Have you noticed how awful the average person looks? Often it is because they are stuck in the 80's. Maybe this was the best time of their life, or maybe they can't afford to get current. Not to worry, the 80's have come back (those people still look awful, even if they are now semi with the times). What follows is THE WORST of the 80's which has come back up like this mornings Schlitz:
1. Tie Dye. Is this serious? I suppose it could be argued that Tie Dye was more of a 70's phenomenon, but it feels 80's to me. This was an awful idea in 1982, and it's worse now. So let me get this right... I'm supposed to tie my shirt up in different areas with twine and dunk it in various colors. When I unwrap it, it'll be awesome. Uh, no. As a rule of thumb, if a 6 year-old can prefect a design technique I'm staying clear of the results.
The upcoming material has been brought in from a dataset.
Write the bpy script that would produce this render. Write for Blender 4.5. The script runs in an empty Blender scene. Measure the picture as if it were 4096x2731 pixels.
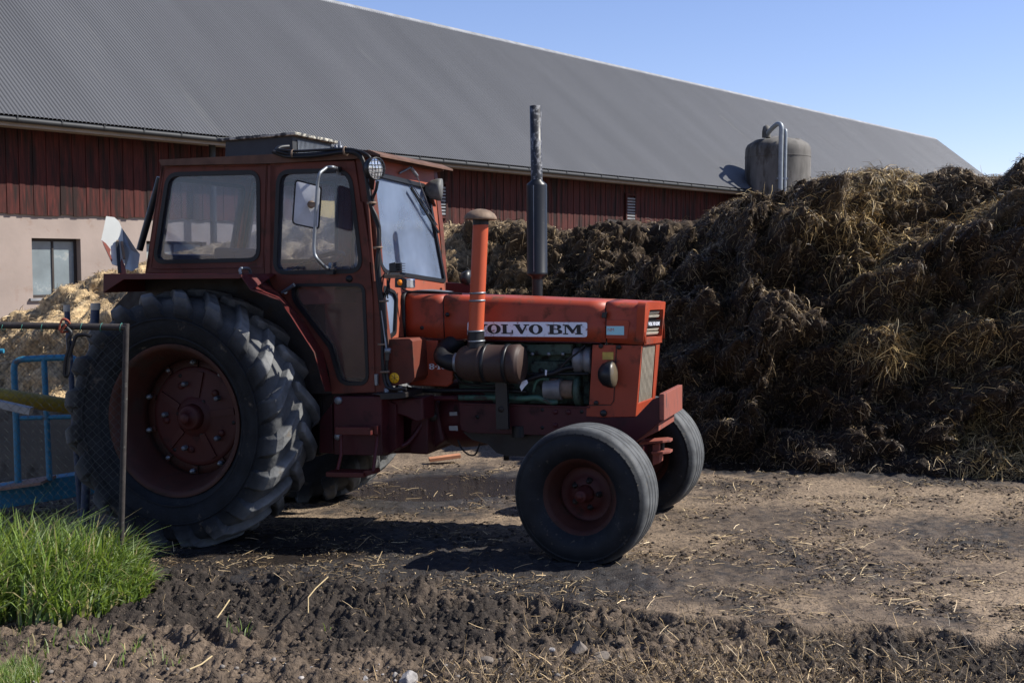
import bpy, bmesh, math, random
import numpy as np
from mathutils import Vector, Matrix
from mathutils.geometry import tessellate_polygon
R=math.radians
random.seed(7)
S=bpy.context.scene
# ---------------------------------------------------------------- camera, world, sun, exposure
F_PX=4681.0; CX,CY=2048.0,1365.5; CAM_H=1.70; PITCH=math.atan((CY-1053.6)/F_PX)
cd=bpy.data.cameras.new('camera'); cam=bpy.data.objects.new('camera',cd); S.collection.objects.link(cam)
cam.location=(0,0,CAM_H); cam.rotation_euler=(R(90)-PITCH,0,0)
cd.sensor_width=36; cd.lens=F_PX/4096*36; cd.clip_start=.05; cd.clip_end=2000
S.camera=cam
SUN=Vector((1.08,.06,1.0)).normalized()
ELEV=math.asin(SUN.z); AZ=math.atan2(SUN.x,SUN.y)
W=bpy.data.worlds.new("World"); S.world=W; W.use_nodes=True
nt=W.node_tree; nt.nodes.clear()
sky=nt.nodes.new('ShaderNodeTexSky'); sky.sky_type='NISHITA'; sky.sun_disc=False
sky.sun_elevation=ELEV; sky.sun_rotation=AZ; sky.altitude=400; sky.air_density=1.0; sky.dust_density=.1; sky.ozone_density=6.0
bg=nt.nodes.new('ShaderNodeBackground'); bg.inputs[1].default_value=.092
wo=nt.nodes.new('ShaderNodeOutputWorld'); tint=nt.nodes.new('ShaderNodeVectorMath'); tint.operation='MULTIPLY'; tint.inputs[1].default_value=(1.20,.98,1.02); nt.links.new(sky.outputs[0],tint.inputs[0]); nt.links.new(tint.outputs[0],bg.inputs[0]); nt.links.new(bg.outputs[0],wo.inputs[0])
sl=bpy.data.lights.new('sun','SUN'); sl.energy=5.0; sl.angle=R(.5); sl.color=(1,.955,.88)
so=bpy.data.objects.new('sun',sl); S.collection.objects.link(so); so.rotation_euler=SUN.to_track_quat('Z','Y').to_euler()
S.view_settings.view_transform='Standard'; S.view_settings.look='None'; S.view_settings.gamma=1
S.view_settings.use_curve_mapping=False; S.view_settings.exposure=0.8
S.render.engine='CYCLES'; S.cycles.max_bounces=6; S.cycles.transparent_max_bounces=12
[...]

2. The Gumby. No, not Gumby, The Gumby. Why would I want my hair to look like a ski jump? This was never a good idea. I'm inclined to give Bobby Brown a free pass cause he's Bobby Brown, but, I'm at least partially sure BB's Gumby is responsible for Whitney Houston's CrackWhoreishness. Don't believe me, look up the dates. The timing can't be a coincidence. This sloping style was bad then. It's THE WORST now. Yes, Brandon Jennings, I'm talking to you.
* Other offending styles I've seen recently: The Step, which is really just a modified Gumby (see Tupac in Juice),mo and faux hawks, and The Lines. Why cut lines in your hair? No, it doesn't look like your head is moving. On second thought, maybe you were going to compose a symphony.
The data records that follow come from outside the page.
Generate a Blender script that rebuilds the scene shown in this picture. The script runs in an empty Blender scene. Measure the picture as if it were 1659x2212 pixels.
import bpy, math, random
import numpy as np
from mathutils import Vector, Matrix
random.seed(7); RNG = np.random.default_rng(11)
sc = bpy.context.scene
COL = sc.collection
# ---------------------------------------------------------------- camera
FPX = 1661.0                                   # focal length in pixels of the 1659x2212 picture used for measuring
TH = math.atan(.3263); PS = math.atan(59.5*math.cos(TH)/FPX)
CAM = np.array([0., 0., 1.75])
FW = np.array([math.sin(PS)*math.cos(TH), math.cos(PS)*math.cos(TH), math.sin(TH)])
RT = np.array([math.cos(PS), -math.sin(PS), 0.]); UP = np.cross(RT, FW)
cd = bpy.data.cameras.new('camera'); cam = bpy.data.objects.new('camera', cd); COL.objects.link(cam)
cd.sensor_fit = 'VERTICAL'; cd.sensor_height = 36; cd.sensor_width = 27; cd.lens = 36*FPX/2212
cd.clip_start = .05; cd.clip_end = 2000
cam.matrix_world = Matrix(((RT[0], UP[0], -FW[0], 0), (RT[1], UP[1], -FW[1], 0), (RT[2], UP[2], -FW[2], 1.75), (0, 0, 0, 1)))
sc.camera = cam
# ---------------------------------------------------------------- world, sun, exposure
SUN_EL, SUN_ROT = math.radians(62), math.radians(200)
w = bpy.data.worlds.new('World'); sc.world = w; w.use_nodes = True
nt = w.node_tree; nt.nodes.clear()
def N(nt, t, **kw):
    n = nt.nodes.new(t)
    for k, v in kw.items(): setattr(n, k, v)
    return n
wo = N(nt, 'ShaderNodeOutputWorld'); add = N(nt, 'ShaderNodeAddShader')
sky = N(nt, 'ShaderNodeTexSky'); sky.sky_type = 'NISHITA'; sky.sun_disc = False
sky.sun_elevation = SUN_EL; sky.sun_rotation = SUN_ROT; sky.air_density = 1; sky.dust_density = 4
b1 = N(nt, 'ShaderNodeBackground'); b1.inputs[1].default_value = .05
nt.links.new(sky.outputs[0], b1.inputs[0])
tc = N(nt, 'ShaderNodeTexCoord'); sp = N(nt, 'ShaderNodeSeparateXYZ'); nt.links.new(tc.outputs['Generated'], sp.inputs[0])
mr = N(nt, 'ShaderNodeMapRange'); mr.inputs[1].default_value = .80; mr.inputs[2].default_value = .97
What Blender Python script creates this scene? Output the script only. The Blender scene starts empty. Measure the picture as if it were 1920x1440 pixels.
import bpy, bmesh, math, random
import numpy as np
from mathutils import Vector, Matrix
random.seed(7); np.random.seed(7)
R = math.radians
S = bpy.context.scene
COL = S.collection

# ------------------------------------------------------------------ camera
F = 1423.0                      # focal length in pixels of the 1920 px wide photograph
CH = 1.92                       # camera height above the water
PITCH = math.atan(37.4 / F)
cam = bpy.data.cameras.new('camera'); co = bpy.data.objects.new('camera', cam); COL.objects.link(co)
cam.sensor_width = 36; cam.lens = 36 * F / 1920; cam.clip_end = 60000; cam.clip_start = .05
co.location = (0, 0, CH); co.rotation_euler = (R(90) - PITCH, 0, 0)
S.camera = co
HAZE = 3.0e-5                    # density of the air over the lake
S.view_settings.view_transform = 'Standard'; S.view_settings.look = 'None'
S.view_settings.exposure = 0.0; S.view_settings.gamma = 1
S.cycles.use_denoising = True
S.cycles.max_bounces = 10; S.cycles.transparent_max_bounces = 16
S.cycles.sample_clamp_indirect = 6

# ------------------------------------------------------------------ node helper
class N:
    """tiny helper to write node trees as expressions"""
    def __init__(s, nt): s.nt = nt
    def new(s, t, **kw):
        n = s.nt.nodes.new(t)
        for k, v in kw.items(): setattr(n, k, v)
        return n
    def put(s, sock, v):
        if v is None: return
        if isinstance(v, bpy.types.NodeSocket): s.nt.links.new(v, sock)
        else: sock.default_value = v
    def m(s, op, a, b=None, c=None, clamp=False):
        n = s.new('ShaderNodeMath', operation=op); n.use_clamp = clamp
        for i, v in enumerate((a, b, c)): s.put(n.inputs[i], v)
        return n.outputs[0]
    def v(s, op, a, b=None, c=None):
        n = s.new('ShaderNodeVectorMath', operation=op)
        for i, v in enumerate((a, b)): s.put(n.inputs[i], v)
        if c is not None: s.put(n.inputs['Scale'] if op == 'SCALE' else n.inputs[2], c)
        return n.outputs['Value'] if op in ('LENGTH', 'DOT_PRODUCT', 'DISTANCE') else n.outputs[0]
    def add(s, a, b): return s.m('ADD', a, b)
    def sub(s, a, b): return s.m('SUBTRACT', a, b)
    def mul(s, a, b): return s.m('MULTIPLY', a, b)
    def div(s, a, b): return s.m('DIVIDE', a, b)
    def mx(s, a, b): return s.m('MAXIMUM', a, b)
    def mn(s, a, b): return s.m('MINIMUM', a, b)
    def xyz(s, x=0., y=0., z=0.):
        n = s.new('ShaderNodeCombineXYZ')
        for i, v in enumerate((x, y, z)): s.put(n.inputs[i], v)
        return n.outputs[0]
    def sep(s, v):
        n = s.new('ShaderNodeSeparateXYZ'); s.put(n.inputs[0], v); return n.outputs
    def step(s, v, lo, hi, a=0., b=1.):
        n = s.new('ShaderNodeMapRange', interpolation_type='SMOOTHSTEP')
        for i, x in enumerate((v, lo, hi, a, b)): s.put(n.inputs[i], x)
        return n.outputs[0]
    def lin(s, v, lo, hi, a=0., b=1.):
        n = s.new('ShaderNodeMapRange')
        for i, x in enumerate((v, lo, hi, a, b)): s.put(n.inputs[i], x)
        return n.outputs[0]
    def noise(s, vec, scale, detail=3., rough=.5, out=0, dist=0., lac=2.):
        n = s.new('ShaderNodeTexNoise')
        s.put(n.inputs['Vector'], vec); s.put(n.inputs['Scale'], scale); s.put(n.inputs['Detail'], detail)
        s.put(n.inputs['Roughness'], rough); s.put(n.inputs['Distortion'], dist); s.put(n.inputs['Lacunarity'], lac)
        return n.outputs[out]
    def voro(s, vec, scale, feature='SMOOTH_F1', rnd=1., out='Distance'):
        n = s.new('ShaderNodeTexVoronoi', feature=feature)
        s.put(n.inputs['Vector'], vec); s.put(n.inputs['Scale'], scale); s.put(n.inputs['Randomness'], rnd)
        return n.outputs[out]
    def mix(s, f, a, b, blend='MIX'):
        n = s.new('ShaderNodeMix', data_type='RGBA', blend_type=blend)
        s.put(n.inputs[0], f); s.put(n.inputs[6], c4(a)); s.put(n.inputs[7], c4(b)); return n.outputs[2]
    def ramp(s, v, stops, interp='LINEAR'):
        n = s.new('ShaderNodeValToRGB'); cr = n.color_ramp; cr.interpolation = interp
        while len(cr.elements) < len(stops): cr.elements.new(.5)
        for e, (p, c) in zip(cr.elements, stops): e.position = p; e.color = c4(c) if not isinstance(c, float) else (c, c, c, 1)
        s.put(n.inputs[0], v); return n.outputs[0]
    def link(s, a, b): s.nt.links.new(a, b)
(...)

3. Tight Pants on Guys. This is an abomination. In the 80's it was cool to peg your jeans. Don't ask me why this was cool (I didn't do it), but it was. The result was hideous funnel kind of look - tight as all hell down at your shoe tops and a little looser up top. Not loose enough, but looser. We couldn't just let that be? We had to go a step farther? Go to whatever mall is close to you and have a look around. You will see guys with pants so tight you can count the loose change in their pockets. Yo, my man, I don't need to know that you have 82 cents left after riding the bus here so that you could check out the sale rack at Zumiez. Fellas, If you can't fit a Zack Morris in your pocket, your pants are too tight. One of these days I'll make a conversion chart, but in the mean time... If you don't work for the Fox News or live in Delaware, Rhode Island, or Maine, you should NEVER wear pants that "fit". Especially jeans. If your pants stay up without a belt, they are too tight. Here's how to figure it for those mathematically inclined: put on a pair of pants that give you little room in the waist. Nothing crazy, just comfortable. You could probably fit a size smaller, but these fit a little big. Note the number of the waist in inches. This is NOT your size. Your size is 2 inches bigger in dress pants. Your size is 4 inches bigger in Jeans. You are not in a play, don't wear tights.
P.S. There is one thing returning from the 80's I can get down with: The Expendables. This is the 80's at its BEST. Stalone, Willis, Arnold. Dolph. Together. In a movie. BEST. Thing. Ever. I will see this multiple times in the theater. Sadly Steven Segal isn't join in the fun. Van Damme is also absent. Maybe he is "getting in character" for Breakin 3. If the picture to the right isn't immediately recognizable to you, do yourself a favor a search for "Van Damme Breakin" on youtube.